▶ The request:
Look through the material below and copy exactly the lines from the line with "Write the bpy" to the line with "SC.camera = cam", those two lines included.

▶ Provided data:
· · · · · · ·

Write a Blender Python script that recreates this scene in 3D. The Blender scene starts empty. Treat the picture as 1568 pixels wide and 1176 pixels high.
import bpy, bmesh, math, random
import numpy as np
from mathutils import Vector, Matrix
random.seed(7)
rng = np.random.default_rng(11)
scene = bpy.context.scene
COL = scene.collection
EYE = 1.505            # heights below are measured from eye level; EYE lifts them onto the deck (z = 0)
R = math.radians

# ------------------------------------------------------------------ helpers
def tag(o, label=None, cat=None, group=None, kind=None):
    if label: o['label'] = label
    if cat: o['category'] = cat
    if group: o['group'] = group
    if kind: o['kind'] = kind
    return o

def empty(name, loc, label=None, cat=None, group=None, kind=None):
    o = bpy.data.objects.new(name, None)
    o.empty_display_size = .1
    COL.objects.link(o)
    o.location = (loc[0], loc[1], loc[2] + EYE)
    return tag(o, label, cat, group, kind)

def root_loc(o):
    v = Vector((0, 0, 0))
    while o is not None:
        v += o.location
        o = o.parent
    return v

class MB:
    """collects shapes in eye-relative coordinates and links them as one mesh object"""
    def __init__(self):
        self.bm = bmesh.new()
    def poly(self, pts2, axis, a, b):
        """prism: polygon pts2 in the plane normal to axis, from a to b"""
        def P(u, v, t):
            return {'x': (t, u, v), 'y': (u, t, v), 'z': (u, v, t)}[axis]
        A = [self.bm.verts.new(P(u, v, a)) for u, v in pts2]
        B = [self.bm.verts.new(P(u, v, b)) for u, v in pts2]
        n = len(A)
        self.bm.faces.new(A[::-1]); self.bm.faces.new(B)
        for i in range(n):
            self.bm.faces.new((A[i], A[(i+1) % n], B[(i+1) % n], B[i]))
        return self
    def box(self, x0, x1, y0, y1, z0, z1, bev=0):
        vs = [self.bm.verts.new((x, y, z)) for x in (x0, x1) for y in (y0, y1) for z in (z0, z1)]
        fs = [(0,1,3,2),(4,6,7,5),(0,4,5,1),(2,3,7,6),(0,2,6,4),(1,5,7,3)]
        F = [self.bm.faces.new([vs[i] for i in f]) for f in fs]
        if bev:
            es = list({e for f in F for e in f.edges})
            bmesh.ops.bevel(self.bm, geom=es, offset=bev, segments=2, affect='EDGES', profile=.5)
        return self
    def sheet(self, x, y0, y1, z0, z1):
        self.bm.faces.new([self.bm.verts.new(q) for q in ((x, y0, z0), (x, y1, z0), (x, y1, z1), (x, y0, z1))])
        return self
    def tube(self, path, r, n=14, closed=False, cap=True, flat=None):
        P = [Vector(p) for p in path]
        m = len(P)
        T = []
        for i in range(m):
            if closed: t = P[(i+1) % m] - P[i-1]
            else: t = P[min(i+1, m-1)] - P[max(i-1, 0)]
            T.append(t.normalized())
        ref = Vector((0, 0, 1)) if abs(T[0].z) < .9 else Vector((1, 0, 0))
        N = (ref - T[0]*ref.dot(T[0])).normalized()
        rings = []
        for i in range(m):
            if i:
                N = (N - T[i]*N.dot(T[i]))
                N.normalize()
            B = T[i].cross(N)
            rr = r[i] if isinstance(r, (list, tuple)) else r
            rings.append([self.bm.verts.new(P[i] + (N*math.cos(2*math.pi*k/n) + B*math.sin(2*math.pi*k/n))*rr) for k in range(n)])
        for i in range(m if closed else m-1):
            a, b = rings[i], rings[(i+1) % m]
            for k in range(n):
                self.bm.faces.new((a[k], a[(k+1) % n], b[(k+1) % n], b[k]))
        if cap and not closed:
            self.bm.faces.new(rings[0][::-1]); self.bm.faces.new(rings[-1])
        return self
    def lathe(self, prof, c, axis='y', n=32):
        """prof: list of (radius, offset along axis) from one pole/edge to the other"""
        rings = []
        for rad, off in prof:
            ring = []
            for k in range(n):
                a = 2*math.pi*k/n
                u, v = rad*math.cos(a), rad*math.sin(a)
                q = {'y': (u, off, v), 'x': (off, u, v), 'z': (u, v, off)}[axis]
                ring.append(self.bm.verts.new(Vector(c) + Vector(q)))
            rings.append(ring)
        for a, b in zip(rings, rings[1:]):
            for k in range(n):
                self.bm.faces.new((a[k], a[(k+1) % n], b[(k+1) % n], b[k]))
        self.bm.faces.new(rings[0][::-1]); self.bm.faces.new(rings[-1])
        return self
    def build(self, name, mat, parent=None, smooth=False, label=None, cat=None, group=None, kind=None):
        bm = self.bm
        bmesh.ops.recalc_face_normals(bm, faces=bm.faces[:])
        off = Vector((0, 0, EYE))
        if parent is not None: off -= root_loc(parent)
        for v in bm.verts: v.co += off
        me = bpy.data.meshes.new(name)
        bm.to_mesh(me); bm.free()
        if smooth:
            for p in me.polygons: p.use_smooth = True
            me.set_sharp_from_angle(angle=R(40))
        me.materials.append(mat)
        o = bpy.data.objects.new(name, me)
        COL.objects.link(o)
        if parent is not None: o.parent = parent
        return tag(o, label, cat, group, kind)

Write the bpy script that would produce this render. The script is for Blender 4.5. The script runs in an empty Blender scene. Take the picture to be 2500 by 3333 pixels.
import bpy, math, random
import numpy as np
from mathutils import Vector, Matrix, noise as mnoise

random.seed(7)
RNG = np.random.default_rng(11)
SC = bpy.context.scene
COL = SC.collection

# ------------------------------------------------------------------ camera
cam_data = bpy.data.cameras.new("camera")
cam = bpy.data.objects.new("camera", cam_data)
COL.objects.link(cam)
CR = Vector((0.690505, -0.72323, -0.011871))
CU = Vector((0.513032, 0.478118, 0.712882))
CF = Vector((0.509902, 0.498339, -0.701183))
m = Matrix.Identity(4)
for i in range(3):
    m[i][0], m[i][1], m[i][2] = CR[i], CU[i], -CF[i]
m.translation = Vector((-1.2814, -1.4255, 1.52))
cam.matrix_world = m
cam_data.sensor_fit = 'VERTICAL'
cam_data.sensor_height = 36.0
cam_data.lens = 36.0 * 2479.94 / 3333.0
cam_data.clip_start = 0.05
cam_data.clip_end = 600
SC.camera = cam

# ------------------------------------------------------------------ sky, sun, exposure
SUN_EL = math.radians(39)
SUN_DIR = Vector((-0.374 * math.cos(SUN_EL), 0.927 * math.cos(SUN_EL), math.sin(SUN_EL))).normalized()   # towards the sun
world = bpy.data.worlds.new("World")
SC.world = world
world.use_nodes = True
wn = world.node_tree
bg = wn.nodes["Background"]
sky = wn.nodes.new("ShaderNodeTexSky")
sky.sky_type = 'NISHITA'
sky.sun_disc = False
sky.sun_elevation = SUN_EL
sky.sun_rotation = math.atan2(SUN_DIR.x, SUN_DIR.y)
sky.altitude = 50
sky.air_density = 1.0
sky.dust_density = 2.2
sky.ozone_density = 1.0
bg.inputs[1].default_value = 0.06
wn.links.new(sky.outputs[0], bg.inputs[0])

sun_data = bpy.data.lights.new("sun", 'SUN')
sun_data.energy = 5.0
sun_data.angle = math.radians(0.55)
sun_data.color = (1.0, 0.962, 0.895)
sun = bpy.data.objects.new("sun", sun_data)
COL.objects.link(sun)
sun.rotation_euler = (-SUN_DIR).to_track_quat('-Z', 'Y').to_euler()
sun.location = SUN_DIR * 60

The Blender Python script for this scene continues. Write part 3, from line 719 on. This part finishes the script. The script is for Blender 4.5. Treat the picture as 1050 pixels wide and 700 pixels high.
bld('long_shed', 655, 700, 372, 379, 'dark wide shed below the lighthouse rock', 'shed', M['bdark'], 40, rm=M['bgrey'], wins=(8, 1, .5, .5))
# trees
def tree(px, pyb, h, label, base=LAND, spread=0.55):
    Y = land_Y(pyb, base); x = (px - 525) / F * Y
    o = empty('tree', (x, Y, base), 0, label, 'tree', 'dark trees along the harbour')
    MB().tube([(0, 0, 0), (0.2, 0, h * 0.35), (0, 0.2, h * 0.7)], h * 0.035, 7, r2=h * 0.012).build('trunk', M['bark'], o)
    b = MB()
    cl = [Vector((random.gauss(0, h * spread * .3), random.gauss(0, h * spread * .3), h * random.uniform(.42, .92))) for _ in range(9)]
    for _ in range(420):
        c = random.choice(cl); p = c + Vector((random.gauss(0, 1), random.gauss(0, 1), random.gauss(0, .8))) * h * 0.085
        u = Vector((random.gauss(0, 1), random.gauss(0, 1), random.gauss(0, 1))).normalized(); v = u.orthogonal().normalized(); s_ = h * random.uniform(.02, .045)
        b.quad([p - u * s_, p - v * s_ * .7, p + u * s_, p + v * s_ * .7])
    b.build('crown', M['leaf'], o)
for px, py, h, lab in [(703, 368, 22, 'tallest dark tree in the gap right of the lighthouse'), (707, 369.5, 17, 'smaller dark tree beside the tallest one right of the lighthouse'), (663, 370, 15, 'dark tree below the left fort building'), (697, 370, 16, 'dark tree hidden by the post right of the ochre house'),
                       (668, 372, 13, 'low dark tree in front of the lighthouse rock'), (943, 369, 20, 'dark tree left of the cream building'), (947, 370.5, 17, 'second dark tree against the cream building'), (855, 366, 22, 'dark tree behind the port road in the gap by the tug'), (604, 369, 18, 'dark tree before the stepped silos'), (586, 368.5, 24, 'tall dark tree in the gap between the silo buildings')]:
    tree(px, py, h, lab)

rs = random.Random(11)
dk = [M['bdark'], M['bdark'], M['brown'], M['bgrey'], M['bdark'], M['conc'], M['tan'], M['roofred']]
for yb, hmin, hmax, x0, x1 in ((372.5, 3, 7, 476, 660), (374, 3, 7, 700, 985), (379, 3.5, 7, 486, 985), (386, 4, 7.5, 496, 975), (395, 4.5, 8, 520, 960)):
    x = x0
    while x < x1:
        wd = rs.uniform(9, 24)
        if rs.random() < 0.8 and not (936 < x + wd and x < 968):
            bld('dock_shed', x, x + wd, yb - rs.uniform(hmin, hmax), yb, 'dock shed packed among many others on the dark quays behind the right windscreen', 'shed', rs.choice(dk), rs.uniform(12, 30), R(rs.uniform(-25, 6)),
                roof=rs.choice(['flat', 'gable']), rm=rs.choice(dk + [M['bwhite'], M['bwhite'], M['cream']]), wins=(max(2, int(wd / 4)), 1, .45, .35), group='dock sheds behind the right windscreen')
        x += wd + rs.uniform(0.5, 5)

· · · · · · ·

▶ Exercise response:
Write the bpy script that would produce this render. The script is for Blender 4.5. The script runs in an empty Blender scene. Take the picture to be 2500 by 3333 pixels.
import bpy, math, random
import numpy as np
from mathutils import Vector, Matrix, noise as mnoise

random.seed(7)
RNG = np.random.default_rng(11)
SC = bpy.context.scene
COL = SC.collection

# ------------------------------------------------------------------ camera
cam_data = bpy.data.cameras.new("camera")
cam = bpy.data.objects.new("camera", cam_data)
COL.objects.link(cam)
CR = Vector((0.690505, -0.72323, -0.011871))
CU = Vector((0.513032, 0.478118, 0.712882))
CF = Vector((0.509902, 0.498339, -0.701183))
m = Matrix.Identity(4)
for i in range(3):
    m[i][0], m[i][1], m[i][2] = CR[i], CU[i], -CF[i]
m.translation = Vector((-1.2814, -1.4255, 1.52))
cam.matrix_world = m
cam_data.sensor_fit = 'VERTICAL'
cam_data.sensor_height = 36.0
cam_data.lens = 36.0 * 2479.94 / 3333.0
cam_data.clip_start = 0.05
cam_data.clip_end = 600
SC.camera = cam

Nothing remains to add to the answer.